28. Si le membre nommé sur proposition des députés de l'autre parti représenté dans l'opposition n'est pas le député qui dirige ce parti, ce dernier peut participer aux séances de la Commission. Il ne peut cependant y voter ni y faire de proposition.

L'article 11 et le premier alinéa de l'article 12 s'appliquent à cette participation.

29. La Commission peut faire toute dépense nécessaire à l'exercice de son mandat. Les dépenses de la Commission font partie des dépenses de l'Assemblée nationale.

30. Le Bureau de l'Assemblée nationale peut exercer, à l'égard de la gestion des affaires de la Commission, les pouvoirs que lui confèrent les articles 104.1, 110, 110.1 et 111 de la Loi sur l'Assemblée nationale (L.R.Q., chapitre A-23.1), compte tenu des adaptations nécessaires.

Sauf dispositions incompatible de la présente loi, les règlements et les règles adoptés par le Bureau et qu'il détermine, relativement à la gestion et aux dépenses de l'Assemblée, s'appliquent à la gestion et aux dépenses de la Commission.

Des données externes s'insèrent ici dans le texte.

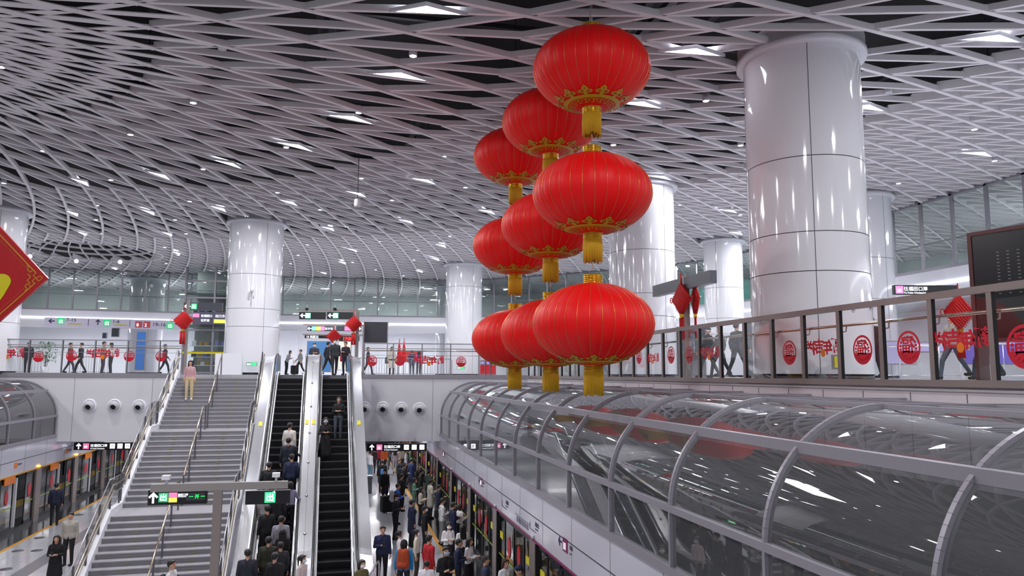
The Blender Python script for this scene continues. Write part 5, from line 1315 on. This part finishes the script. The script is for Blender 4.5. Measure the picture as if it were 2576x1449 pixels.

Le Bureau peut, par règlement, y apporter des modifications aux fins de l'application de la présente loi.
S'il le prévoit, un règlement du Bureau pris en vertu de la présente loi peut avoir effet à compter de la date d'entrée en vigueur de celle-ci.

31. Les prévisions de dépenses de la Commission sont approuvées par le Bureau de l'Assemblée nationale.

Section V. Dispositions diverses

32. Dès que la Commission a terminé l'exécution de son mandat, le secrétaire verse les archives de la Commission aux archives de l'Assemblée nationale.

La Commission est alors dissoute.

33. Les travaux de la Commission sont protégés contre toute ingérence dans la même mesure que ceux de l'Assemblée nationale.

34. Pour l'application des articles 8 et 48 à 50 de la Loi sur l'Assemblée nationale, la Commission est assimilée à une commission parlementaire.

Le versement d'allocations ou autres sommes d'argent à un député en application de la présente loi ne constitue pas un avantage ou une rémunération incompatible avec la fonction de député et est considéré visé à l'article 73 de la Loi sur L'Assemblée nationale.

35. Les sommes requises pour l'application de la présente loi sont prises sur le fonds consolidé du revenu.

36. La présente loi entre en vigueur le 4 septembre 1990.